So one of the exercises in my math class that I’m supposed to solve goes something along the lines of this:
"Solve the initial value problem with the differential equation of
y’(x) = sqrt(abs(y(x)))
with y(0) != 0. Solve the initial value problem with y(0)=0. What can you say about the uniqueness of the solution?"
(Not sure if “uniqueness” is the right word; the german term is “eindeutigkeit”; implying that there’s one precise solution or something like that).
So I’ve followed the typical path (reduce it to dy/sqrt(y) = dx or dy/sqrt(-y) = dx depending on whether y is positive or not, integrate) and gotten to y = 1/4(x+c)^2 (I used a substitution of -y = z for y < 0, I think that’s the way to go on that…). c is a constant from integration.
But now what? I don’t know what they mean by “solve”. I don’t know what I’m solving for. Is it just y? Is it y with a specific c? And what do they mean by “eindeutig”? In the given solution, they get as far as I got and continue with:
“y = 1/4(x+2*sqrt(y_0)^2 solves the initial value problem on y(0) != 0”
…But wouldn’t any c != 0 solve for y(0) != 0?
But where it really loses me is the second part. Solve for y(0) = 0.

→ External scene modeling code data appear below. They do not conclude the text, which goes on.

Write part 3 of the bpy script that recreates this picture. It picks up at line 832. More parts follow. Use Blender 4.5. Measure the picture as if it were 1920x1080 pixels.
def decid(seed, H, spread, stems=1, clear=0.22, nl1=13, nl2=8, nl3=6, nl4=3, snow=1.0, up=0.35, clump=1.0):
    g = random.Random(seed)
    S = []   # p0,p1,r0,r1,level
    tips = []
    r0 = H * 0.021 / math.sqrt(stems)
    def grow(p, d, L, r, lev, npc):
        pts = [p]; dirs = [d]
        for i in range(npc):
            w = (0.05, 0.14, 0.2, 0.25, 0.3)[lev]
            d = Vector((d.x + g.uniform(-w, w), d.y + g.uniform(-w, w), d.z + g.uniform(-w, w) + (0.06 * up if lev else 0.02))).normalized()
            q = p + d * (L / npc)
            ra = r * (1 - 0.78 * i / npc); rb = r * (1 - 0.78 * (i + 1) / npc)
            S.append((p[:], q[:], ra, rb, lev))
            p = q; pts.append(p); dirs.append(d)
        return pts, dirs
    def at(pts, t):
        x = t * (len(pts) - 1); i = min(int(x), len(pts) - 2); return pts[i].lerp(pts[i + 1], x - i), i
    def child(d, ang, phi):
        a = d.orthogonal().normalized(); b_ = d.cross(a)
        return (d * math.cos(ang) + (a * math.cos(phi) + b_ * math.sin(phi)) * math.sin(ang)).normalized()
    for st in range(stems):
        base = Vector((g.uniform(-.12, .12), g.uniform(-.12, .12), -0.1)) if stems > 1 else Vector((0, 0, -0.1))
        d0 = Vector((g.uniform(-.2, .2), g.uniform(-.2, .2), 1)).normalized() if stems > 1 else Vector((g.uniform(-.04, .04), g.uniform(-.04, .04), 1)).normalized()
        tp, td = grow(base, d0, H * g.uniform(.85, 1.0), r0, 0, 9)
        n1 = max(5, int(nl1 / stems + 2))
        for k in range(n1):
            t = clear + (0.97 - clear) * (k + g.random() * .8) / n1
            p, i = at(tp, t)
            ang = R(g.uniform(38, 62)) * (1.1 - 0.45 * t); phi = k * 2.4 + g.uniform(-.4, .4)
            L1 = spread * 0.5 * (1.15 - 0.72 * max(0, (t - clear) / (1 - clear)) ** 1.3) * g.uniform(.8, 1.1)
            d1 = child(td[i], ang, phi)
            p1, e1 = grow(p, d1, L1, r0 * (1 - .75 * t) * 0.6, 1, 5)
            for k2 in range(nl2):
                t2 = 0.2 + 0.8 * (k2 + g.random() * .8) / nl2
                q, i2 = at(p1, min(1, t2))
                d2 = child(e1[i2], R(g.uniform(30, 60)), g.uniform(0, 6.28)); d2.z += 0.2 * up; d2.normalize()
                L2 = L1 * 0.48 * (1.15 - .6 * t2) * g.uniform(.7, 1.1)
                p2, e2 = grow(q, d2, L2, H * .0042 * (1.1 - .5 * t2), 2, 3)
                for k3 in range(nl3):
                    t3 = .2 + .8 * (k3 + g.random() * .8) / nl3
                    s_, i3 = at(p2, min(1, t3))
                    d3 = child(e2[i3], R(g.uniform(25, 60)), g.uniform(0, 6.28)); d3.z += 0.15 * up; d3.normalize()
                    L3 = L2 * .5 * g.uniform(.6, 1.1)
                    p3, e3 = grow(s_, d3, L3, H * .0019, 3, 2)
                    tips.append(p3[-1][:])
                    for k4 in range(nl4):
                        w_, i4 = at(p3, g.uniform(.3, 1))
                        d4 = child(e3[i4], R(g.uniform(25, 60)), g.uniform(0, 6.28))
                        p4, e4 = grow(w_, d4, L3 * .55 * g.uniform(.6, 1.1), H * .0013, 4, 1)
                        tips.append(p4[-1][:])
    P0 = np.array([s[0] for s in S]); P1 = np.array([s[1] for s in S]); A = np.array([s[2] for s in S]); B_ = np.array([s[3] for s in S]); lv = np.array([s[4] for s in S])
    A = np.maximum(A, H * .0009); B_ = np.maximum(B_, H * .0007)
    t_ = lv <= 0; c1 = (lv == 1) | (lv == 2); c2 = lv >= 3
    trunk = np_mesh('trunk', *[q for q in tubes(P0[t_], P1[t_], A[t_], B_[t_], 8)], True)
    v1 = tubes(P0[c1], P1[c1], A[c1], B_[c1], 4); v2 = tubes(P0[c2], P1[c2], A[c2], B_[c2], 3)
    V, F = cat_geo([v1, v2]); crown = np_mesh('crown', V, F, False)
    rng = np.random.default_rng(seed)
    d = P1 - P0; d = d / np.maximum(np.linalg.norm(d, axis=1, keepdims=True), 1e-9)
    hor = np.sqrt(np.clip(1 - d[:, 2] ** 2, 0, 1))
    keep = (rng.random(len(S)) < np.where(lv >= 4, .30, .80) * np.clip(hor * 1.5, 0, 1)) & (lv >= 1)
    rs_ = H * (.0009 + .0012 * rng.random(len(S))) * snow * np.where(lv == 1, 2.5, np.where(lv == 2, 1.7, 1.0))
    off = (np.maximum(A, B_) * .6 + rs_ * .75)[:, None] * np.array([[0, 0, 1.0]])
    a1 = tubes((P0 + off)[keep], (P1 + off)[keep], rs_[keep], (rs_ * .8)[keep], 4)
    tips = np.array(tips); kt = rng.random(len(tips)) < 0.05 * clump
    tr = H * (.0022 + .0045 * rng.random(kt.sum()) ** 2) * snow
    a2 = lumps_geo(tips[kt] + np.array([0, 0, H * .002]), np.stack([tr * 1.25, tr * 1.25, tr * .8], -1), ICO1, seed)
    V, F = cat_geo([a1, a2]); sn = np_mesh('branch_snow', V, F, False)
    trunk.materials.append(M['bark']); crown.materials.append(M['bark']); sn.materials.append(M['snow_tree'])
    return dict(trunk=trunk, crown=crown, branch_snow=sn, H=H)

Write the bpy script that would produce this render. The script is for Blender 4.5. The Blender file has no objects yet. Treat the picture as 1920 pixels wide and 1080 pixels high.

The solution says that y(x) = 0 is a solution, because y’ = 0 = sqrt(0), but what does that even mean? How do you get from y(x) = (x+c)^2 * 1/4 to y(x) = 0? c = x? Is that even possible? But the next line really puzzles me:
y(x) =
{1/4(x-a)^2 for x>= a, a >= 0 }
{0 for x <= 0. }
This was the solution the professor offered. I have no** idea what a is supposed to be (well, to be fair, it’s alpha, maybe that helps someone).
This is gonna be a big part of the upcoming makeup test. Any help would be much appreciated. I just don’t understand what, exactly I’m solving for, and I have no idea what the “uniqueness quantification” is or how to demonstrate it.